There are days which are bad, these are those days when you feel sad irritated,depressed,anxious and in some extreme cases even suicidal but these days end and then comes those days which are bright,full of hope and fun, happy and contain all those elements which makes life, supposedly, beautiful and these end as well. Both are required to understand the value of the other. No matter how difficult circumstances might be but the hope never dies. But.....then there are also days which are infuriating beyond the limit and hope keeps on fading as the day progress. These are those days which are, well how do i put this, these are.......Void i guess. Yes, the appropriate word is void. These type of days are so empty and hollow that from the moment you wake up to the moment you sleep, you feel void. I don’t know whether you have experienced this or not but on these days one feels, as if...as if they have not done anything constructive and that they don't have the right kind of energy to do anything constructive. Entire time you try hard to shake off this feeling but instead, it keeps on creeping in, making you feel more energy less and more confidence less and more void. Its not that you cannot do anything constructive but just the thought of doing something makes you feel weak and distressed.

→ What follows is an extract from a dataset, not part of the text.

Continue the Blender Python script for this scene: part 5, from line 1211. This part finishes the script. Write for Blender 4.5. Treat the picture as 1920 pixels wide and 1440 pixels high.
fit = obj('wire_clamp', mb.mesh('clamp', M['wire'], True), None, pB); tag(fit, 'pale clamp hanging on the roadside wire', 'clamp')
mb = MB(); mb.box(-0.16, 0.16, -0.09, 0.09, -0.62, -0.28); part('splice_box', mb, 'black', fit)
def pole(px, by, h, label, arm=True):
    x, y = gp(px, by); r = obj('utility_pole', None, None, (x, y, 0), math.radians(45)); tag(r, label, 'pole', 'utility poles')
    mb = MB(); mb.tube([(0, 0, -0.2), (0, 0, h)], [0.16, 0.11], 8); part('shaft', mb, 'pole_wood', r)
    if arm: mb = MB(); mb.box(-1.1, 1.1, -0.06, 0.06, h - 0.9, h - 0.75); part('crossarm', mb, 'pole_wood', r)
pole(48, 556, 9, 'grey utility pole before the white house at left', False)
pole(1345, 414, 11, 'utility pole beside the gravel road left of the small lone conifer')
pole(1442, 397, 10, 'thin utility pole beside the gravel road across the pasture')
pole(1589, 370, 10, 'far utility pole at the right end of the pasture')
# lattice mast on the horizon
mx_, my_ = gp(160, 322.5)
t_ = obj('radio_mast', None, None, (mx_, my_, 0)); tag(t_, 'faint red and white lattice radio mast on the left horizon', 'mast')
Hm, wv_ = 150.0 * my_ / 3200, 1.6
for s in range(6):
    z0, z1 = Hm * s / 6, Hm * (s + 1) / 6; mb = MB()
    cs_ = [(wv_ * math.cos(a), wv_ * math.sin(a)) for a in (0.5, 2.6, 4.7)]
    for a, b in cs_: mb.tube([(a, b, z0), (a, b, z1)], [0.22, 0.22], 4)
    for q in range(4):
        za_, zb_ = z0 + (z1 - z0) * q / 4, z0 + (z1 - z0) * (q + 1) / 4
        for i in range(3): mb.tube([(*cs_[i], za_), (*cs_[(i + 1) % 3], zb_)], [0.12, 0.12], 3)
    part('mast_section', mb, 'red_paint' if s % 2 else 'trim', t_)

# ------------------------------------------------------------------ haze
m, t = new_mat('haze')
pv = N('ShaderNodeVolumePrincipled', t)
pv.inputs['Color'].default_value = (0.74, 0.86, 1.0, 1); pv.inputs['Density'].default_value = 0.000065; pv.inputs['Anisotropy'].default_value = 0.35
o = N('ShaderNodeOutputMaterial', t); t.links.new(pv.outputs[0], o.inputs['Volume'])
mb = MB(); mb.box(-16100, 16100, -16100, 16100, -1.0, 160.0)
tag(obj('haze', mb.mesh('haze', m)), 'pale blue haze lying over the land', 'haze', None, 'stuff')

Now, i know this sounds like laziness but its not. In laziness you know that you can do things but you opt not to do them, while at moments like these, ever part of you mind and soul is so empty that you unconsciously assume that you lack the resources to do anything.
The only good part about this kind of days is that they don’t stay forever, just like the other two types. Dynamism is a bliss at times.
I detest these kind of days and whenever i go through them i wonder is it just me or other people experience these as well.
So, people is it just me or you feel this as well??